The Spark

the Voice of
The Communist League of Revolutionary Workers–Internationalist

“The emancipation of the working class will only be achieved by the working class itself.”
— Karl Marx

Private Equity:
Burying a Company in Debt to Enrich a Few Speculators

Jan 21, 2008

Almost as soon as Cerberus, the private equity company, bought Chrysler last summer, it rushed to take out big loans–in Chrysler’s name.

But it ran into big problems. Chrysler’s bankers, Citigroup, J.P. Morgan Chase and Goldman Sachs, have been trying to sell the first eight billion dollars in Chrysler debt that Cerberus wanted to float. But they have yet to find any takers.

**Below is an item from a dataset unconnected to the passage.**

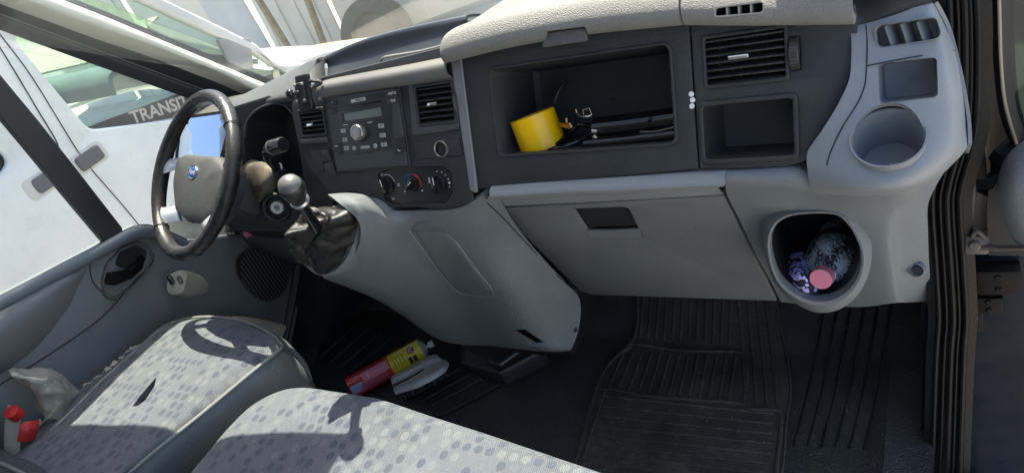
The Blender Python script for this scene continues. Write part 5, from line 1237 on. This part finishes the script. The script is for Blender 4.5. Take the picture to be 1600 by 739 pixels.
# phone holder on the left centre vent
ph = thing('phone_holder', 'black phone holder with ball joint clipped to the vent left of the radio', 'phone holder', FF @ Vector((-.15, .05, .03)))
HF = frame(FF @ Vector((*fp(FF, 476, 150), .035)), (1, .15, 0), (.25, -.9, .35))
def H2(*p): return fps(HF, p)
part('back_plate', plate([fillet(H2((460, 120), (480, 115), (484, 150), (489, 172), (470, 178), (464, 160)), .004)], HF, .010, .002, 0), BLACK, ph)
part('clamp', plate([fillet(H2((463, 131), (477, 128), (483, 160), (470, 165)), .003)], HF, .008, .002, .010), BLACK, ph)
part('clip_foot', plate([fillet(H2((466, 166), (487, 160), (489, 172), (470, 178)), .003)], HF, .014, .002, .002), BLACK2, ph)
bp2 = HF @ Vector((*H2((459, 146))[0], .012))
part('ball_joint', tube([HF @ Vector((*H2((472, 145))[0], .008)), bp2], [.006, .004], 12, sub=2), BLACK, ph)
bmk = bmesh.new(); bmesh.ops.create_uvsphere(bmk, u_segments=24, v_segments=14, radius=.0085); mk = bpy.data.meshes.new('b'); bmk.to_mesh(mk); bmk.free(); mk.transform(Matrix.Translation(bp2))
part('ball', mk, GLOSSB, ph)
b = B()
for q in ((465, 133), (476, 131), (468, 158), (480, 156)):
    b.add(disc(HF, *H2(q)[0], .0028, .009, .0125, .001, 14))
b.done('screw_head', mat('dull_steel'), ph)
part('arm', tube([HF @ Vector((*H2((484, 128))[0], .0)), HF @ Vector((*H2((492, 127))[0], .004)), HF @ Vector((*H2((502, 130))[0], .0)), FF @ Vector((*fp(FF, 505, 137), .03))], .0035, 8), BLACK, ph)
adopt(ph)
# spray can on the floor
def can():
    a = oZ(547, 607, .036); c = oZ(668, 541, .036); ax_ = (c-a).normalized(); Ln = (c-a).length*.93
    t = thing('spray_can', 'red and yellow spray can lying on the dark floor beside the white brush', 'spray can', a)
    r = .0325; G = frame(a, Vector((0, 0, 1)).cross(ax_), ax_)
    body = mat('can_red', (.50, .025, .035), .3, coat=.3); 
    part('can_body', lathe([(1e-4, .004), (r-.004, .001), (r-.001, .0), (r, .003), (r, Ln*.57)], G, 40), body, t)
    part('yellow_band', lathe([(r, Ln*.57), (r+.0001, Ln*.60), (r+.0001, Ln*.985)], G, 40), mat('can_yellow', (.62, .50, .02), .3, coat=.3), t)
    part('can_shoulder', lathe([(r, Ln*.985), (r-.001, Ln), (r-.006, Ln+.004), (.014, Ln+.012), (.012, Ln+.013), (1e-4, Ln+.013)], G, 40), mat('can_cream', (.55, .52, .42), .35, metal=.2), t)
    part('nozzle', lathe([(.0045, Ln+.012), (.0045, Ln+.020), (.009, Ln+.021), (.010, Ln+.034), (.007, Ln+.036), (1e-4, Ln+.036)], G, 20), mat('nozzle_white', (.6, .6, .58), .5), t)
    vdir = (CAM-(a+ax_*Ln*.5)); vdir = (vdir-ax_*vdir.dot(ax_)).normalized()
    def band(name, s0, s1, a0, a1, m_, e=.0004):
        q = ax_.cross(vdir); lp = []
        for k in range(9):
            an = a0+(a1-a0)*k/8; d_ = vdir*math.cos(an)+q*math.sin(an)
            lp.append([a+ax_*s0*Ln+d_*(r+e), a+ax_*s1*Ln+d_*(r+e)])
        part(name, patch([[l[0] for l in lp], [l[1] for l in lp]], 2, .0003), m_, t)
    band('label_panel', .20, .55, -.75, -.05, mat('label_pink', (.58, .2, .28), .4))
    band('label_text', .14, .50, .15, .9, mat('label_dark_pink', (.40, .08, .12), .4))
    band('bar_code_panel', .02, .17, -.1, .75, mat('label_blue', (.20, .30, .48), .4))
    band('label_stripe', .12, .57, .03, .09, mat('label_pale', (.62, .42, .42), .4), .0006)
    band('label_stripe', .27, .285, -.7, 0, mat('label_pale'), .0007)
    for s_ in (.62, .66, .70, .74): band('small_print', s_, s_+.012, -.55, .35, mat('print_olive', (.25, .2, .03), .5))
    band('brand_print', .80, .845, .1, .75, BLACK2); band('brand_print', .86, .905, .15, .75, BLACK2)
    d_ = (vdir*math.cos(-.42)+ax_.cross(vdir)*math.sin(-.42)).normalized()
    G2c = frame(a+ax_*Ln*.87+d_*(r-.0008), ax_, d_)
    part('round_emblem', disc(G2c, 0, 0, .0105, .0, .0016), mat('emblem_purple', (.28, .08, .14), .4), t)
    part('emblem_mark', arc(G2c, 0, 0, .0055, .002, .4, 5.2, .0016, .002), WHITE, t)
    adopt(t)
can()
# brush
def brush():
    a = oZ(612, 612, .052); c = oZ(698, 566, .052); ax_ = (c-a).normalized(); Ln = (c-a).length
    t = thing('scrubbing_brush', 'white plastic scrubbing brush with dark bristles leaning on the spray can', 'brush', oZ(655, 590, 0))
    up = Vector((-.35, .25, .9)); up = (up-ax_*up.dot(ax_)).normalized()
    G = frame(a, ax_, up)      # x along, y across
    PW = mat('brush_white', (.50, .53, .56), .35, var=.05)
    f0 = fp(G, 612, 610); 
    out = fps(G, ((615, 611), (609, 590), (640, 572), (664, 561), (684, 557), (699, 564), (694, 574), (678, 586), (650, 600)))
    o_ = fillet(out, [.004, .004, .03, .03, .02, .002, .02, .03, .03])
    part('brush_base', dome(o_, G, [(1, -.012), (1.0, -.002), (.97, .002), (.9, .004), (.02, .004)]), PW, t)
    hd = fillet(fps(G, ((610, 590), (640, 572), (666, 560), (686, 558), (690, 563), (672, 569), (644, 583), (613, 600)), .006), [.002, .02, .02, .006, .004, .02, .02, .002])
    part('handle', dome(hd, G, [(1, .000), (1, .012), (.95, .016), (.7, .0175), (.02, .0175)]), PW, t)
    part('handle_slot', tube([G @ Vector((*fp(G, u, v, .006), .006)) for u, v in ((615, 602), (640, 590), (662, 577))], .0022, 8), BLACK2, t)
    b = B(); random.seed(11)
    lo2 = fps(G, ((613, 612), (640, 604), (668, 592), (690, 578), (697, 567), (686, 566), (660, 575), (625, 596)))
    xs_ = [p[0] for p in lo2]; 
    for i in range(150):
        t1 = random.random(); t2 = random.random()
        e0 = Vector(fp(G, 616, 608)).lerp(Vector(fp(G, 694, 569)), t1); e1 = Vector(fp(G, 616, 594)).lerp(Vector(fp(G, 688, 562)), t1)
        q = e0.lerp(e1, t2); q0 = G @ Vector((q.x, q.y, -.010)); q1 = G @ Vector((q.x+random.uniform(-.004, .006), q.y-random.uniform(.002, .009), -.036-random.uniform(0, .005)))
        b.add(tube([q0, q1], [.0022, .0028], 5, sub=1))
    b.done('bristles', mat('bristle_grey', (.035, .038, .048), .7), t); adopt(t)
brush()
# bottles
def bottle(label, tip, back_dir, r, L_, capr, name='water_bottle', cap_u=None):
    t = thing(name, label, 'bottle', tip); ax_ = back_dir.normalized(); G = frame(tip, Vector((0, 0, 1)).cross(ax_), ax_)
    part('cap', lathe([(1e-4, 0), (capr-.001, 0), (capr, .001), (capr+.0005, .016), (1e-4, .016)], G, 36), mat('pink_cap', (.72, .22, .30), .4), t)
    n_ = capr*.85
    prof = [(n_, .012), (n_, .022), (n_+.003, .028), (r*.75, .045), (r*.95, .065), (r, .085), (r, .12), (r*.94, .128), (r, .136), (r*.94, .15), (r, .158), (r, L_-.02), (r*.85, L_), (1e-4, L_)]
    GLB = glassm('bottle_plastic', (.75, .86, .92), rough=.08, haze=.3)
    if 'wet_bottle' not in MATS:
        M_ = glassm('wet_bottle', (.78, .88, .93), rough=.05, haze=.0); N = M_.node_tree.nodes; L = M_.node_tree.links
        m2_ = [n for n in N if n.type == 'MIX_SHADER' and not n.inputs[0].is_linked][0]; dfn = [n for n in N if n.type == 'BSDF_DIFFUSE'][0]
        tcn = N.new('ShaderNodeTexCoord'); v1 = N.new('ShaderNodeTexNoise'); v1.inputs['Scale'].default_value = 330; v1.inputs['Detail'].default_value = 4; L.new(tcn.outputs['Object'], v1.inputs[0])
        v2 = N.new('ShaderNodeTexNoise'); v2.inputs['Scale'].default_value = 40; L.new(tcn.outputs['Object'], v2.inputs[0])
        ad_ = N.new('ShaderNodeMath'); ad_.operation = 'MULTIPLY'; L.new(v1.outputs[0], ad_.inputs[0]); L.new(v2.outputs[0], ad_.inputs[1])
        mr_ = N.new('ShaderNodeMapRange'); mr_.inputs[1].default_value = .30; mr_.inputs[2].default_value = .20; mr_.inputs[3].default_value = .03; mr_.inputs[4].default_value = .75
        L.new(ad_.outputs[0], mr_.inputs[0]); L.new(mr_.outputs[0], m2_.inputs[0]); dfn.inputs[0].default_value = (.64, .76, .84, 1)
    part('bottle_body', lathe(prof, G, 40), MATS['wet_bottle'], t)
    part('label_wrap', lathe([(r+.0006, .088), (r+.0006, .118), (r, .118), (r, .088), (r+.0006, .088)], G, 40), mat('label_wrap_red', (.10, .04, .05), .35), t)
    part('neck_ring', lathe([(capr*.9, .0175), (capr*1.12, .018), (capr*1.12, .0205), (capr*.9, .021)], G, 32), MATS['wet_bottle'], t)
    adopt(t)
btip = oY(1282, 437, -.005)
bottle('clear water bottle with pink cap lying in the round bin at the dash end', btip, Vector((.10, .92, -.30)), .042, .19, .0165)
btip2 = oX(383, 368, -.76)
bottle('small clear bottle with pink cap stuck under the dash by the driver door', btip2, Vector((.25, .9, -.12)), .026, .17, .0105)
# spotted cloth beside the bottle
cl = thing('spotted_cloth', 'dark cloth with lilac blotches crumpled beside the bottle in the round bin', 'cloth', oY(1245, 445, .05))
cg = []
for (u, v, y) in ((0, 0, 0),): pass
CL = [[oY(1214, 412, .09), oY(1230, 400, .08), oY(1252, 394, .09), (oY(1272, 400, .10))], [oY(1216, 428, .05), oY(1236, 416, .03), oY(1254, 412, .035), oY(1270, 422, .05)], [oY(1226, 443, .02), oY(1244, 434, -.002), oY(1260, 434, .0), oY(1276, 448, .015)], [oY(1240, 456, .015), oY(1256, 457, -.006), oY(1278, 461, -.004), oY(1306, 460, .02)]]
me = patch(CL, 10, .004)
for v_ in me.vertices: v_.co += Vector((1, -1, 1))*.004*noise.noise(v_.co*60)
spot = bpy.data.materials.new('lilac_spots'); spot.use_nodes = True; N = spot.node_tree.nodes; L = spot.node_tree.links
vr = N.new('ShaderNodeTexVoronoi'); vr.inputs['Scale'].default_value = 42; nn = N.new('ShaderNodeTexNoise'); nn.inputs['Scale'].default_value = 60; tc_ = N.new('ShaderNodeTexCoord')
mx_n = N.new('ShaderNodeMixRGB'); mx_n.inputs[0].default_value = .08; L.new(tc_.outputs['Object'], mx_n.inputs[1]); L.new(nn.outputs['Color'], mx_n.inputs[2]); L.new(tc_.outputs['Object'], nn.inputs[0]); L.new(mx_n.outputs[0], vr.inputs['Vector'])
rp_ = N.new('ShaderNodeValToRGB'); rp_.color_ramp.interpolation = 'CONSTANT'; rp_.color_ramp.elements[0].color = (.48, .45, .82, 1); rp_.color_ramp.elements[1].position = .48; rp_.color_ramp.elements[1].color = (.012, .008, .03, 1)
L.new(vr.outputs['Distance'], rp_.inputs[0]); L.new(rp_.outputs[0], N['Principled BSDF'].inputs['Base Color']); N['Principled BSDF'].inputs['Roughness'].default_value = .8
part('fabric', me, spot, cl); adopt(cl)
# plastic bag and red-capped bottle in the door pocket
bg_ = thing('plastic_bag', 'crumpled clear yellowish plastic bag sticking up beside the driver seat', 'plastic bag', oX(80, 620, -.80))
BG = [[oX(14, 578, -.80), oX(20, 590, -.79), oX(30, 600, -.80), oX(45, 612, -.80), oX(58, 640, -.79)],
      [oX(40, 576, -.82), oX(45, 590, -.78), oX(55, 604, -.77), oX(62, 622, -.77), oX(66, 650, -.77)],
      [oX(74, 574, -.82), oX(78, 588, -.78), oX(82, 604, -.76), oX(80, 625, -.76), oX(76, 655, -.76)],
      [oX(104, 592, -.82), oX(104, 600, -.80), oX(100, 612, -.77), oX(94, 632, -.76), oX(86, 655, -.76)],
      [oX(128, 610, -.82), oX(124, 616, -.80), oX(114, 626, -.78), oX(106, 640, -.77), oX(98, 655, -.77)]]
me = patch(BG, 10, .0008)
for v_ in me.vertices:
    v_.co += Vector((.009*noise.noise(v_.co*38), .004*noise.noise(v_.co*55), .004*noise.noise(v_.co*80)))
pbm = glassm('bag_film', (.97, .95, .86), refl=.09, haze=.2, rough=.22); part('film', me, pbm, bg_); adopt(bg_)
rb = thing('detergent_bottle', 'white bottle with red cap and red label in the door pocket', 'bottle', oX(30, 665, -.80))
part('bottle_body', loft([[p+Vector((0, 0, 0)) for p in cr([oX(u, v, x) for u, v, x in ((8, 655, -.80), (16, 648, -.78), (28, 655, -.77), (32, 690, -.77), (26, 720, -.78), (8, 720, -.81))], 4, True)], [p+Vector((-.03, .02, 0)) for p in cr([oX(u, v, x) for u, v, x in ((8, 655, -.80), (16, 648, -.78), (28, 655, -.77), (32, 690, -.77), (26, 720, -.78), (8, 720, -.81))], 4, True)]], cap0=True, cap1=True), mat('bottle_white', (.5, .5, .48), .4), rb)
cp = oX(28, 650, -.775); part('cap', lathe([(1e-4, .0), (.014, .0), (.015, .004), (.0145, .022), (1e-4, .024)], frame(cp, (1, 0, 0), (.3, -.2, 1)), 24), mat('red_cap', (.55, .02, .02), .35), rb)
part('red_label', patch([[oX(30, 662, -.765), oX(46, 658, -.76), oX(62, 656, -.765)], [oX(30, 672, -.76), oX(46, 672, -.752), oX(60, 668, -.76)], [oX(26, 690, -.765), oX(40, 690, -.758), oX(54, 688, -.765)]], 5, .01), mat('red_plastic', (.5, .03, .025), .4), rb)
adopt(rb)
b = B()
pk_ = link('x', mesh([(0, 0, 0)], []), None) if False else None
adopt(vb)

Last August, when Cerberus completed the purchase of 80% of Chrysler Motors from its old parent, Daimler-Benz, it was part of the biggest corporate merger and buyout boom in history. From 2004 to mid-2007, deals worth more than 13 trillion dollars were struck, the equivalent of the annual U.S. gross domestic product, the total production and services of the single biggest economy in the world.

Of course, the biggest beneficiaries of this corporate buyout boom were the private equity companies like Cerberus, which snapped up one company after another. To buy up the companies, they relied on money they borrowed from big commercial and investment banks. But responsibility for repaying these loans did not rest with the private equity companies like Cerberus, but with the companies they bought up, like Chrysler.

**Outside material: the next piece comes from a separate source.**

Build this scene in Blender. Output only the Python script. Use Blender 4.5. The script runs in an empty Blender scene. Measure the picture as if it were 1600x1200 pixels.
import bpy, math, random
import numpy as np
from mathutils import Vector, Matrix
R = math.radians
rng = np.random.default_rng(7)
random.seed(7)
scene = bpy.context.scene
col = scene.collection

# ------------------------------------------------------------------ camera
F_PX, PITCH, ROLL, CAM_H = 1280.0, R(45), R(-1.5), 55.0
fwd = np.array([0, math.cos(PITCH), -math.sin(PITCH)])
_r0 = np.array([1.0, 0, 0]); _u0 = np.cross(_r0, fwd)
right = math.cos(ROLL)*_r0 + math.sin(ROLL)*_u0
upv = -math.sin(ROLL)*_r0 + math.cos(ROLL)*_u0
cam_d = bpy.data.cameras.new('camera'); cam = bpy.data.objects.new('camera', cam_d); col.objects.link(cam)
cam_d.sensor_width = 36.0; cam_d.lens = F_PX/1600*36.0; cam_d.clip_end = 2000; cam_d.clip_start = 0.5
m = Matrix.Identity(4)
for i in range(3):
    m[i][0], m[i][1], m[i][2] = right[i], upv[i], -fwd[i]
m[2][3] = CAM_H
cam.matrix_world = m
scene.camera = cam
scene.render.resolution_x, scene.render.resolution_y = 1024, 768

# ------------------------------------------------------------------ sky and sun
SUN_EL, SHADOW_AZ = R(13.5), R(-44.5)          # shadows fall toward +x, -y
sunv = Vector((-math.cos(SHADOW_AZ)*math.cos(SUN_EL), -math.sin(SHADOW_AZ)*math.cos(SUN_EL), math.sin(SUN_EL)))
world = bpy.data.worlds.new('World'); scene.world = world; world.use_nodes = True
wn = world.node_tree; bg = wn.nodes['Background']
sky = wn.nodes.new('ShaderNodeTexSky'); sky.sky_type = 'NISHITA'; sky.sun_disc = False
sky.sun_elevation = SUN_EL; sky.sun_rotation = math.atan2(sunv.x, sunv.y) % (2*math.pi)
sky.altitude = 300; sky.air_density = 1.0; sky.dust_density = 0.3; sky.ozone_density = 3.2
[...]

They then borrowed even more money, in order to cover what they called a “special dividend.” This “special dividend” was nothing but an instant profit that private equity companies paid out to their biggest investors and their own officials. According to Standard and Poor’s, the volume of these special dividends increased from 3.9 billion in 2002 to 40.5 billion in 2005.

All this was financed by an explosion in debt. Commercial and investment banks made enormous amounts of money not only by providing the financing for the corporate takeovers, in the form of loans and bonds, but by then bundling and distributing these loans to investors, and then speculating on these loans.

In other words, the banks and financial houses financed the corporate takeover boom, just as they financed the real estate boom and the creation of subprime mortgages.

Then, last July, the whole financial house of cards began to tremble. The fall in real estate prices led to mushrooming defaults in home mortgages. As financial markets worldwide began to report big losses, financial markets for other forms of loans suddenly froze up. This included funding for corporate takeovers.

Cerberus’s purchase of Chrysler was one of the last big deals to go through. But even then, the three big banks that had signed contracts to market 60 billion dollars in bonds for Cerberus, couldn’t sell most of these bonds.

Chrysler management has taken it out on the workforce, first of all, by imposing a new contract filled with enormous concessions on its unionized workforce. At the same time, the company has cut 23,000 positions–cutting production and outsourcing more and more of its work to slash wages.

And for what are all these sacrifices? To bail out a bunch of money mad speculators who buried the company in debt in order to funnel even more money into their own pockets and add to their own already outrageous fortunes.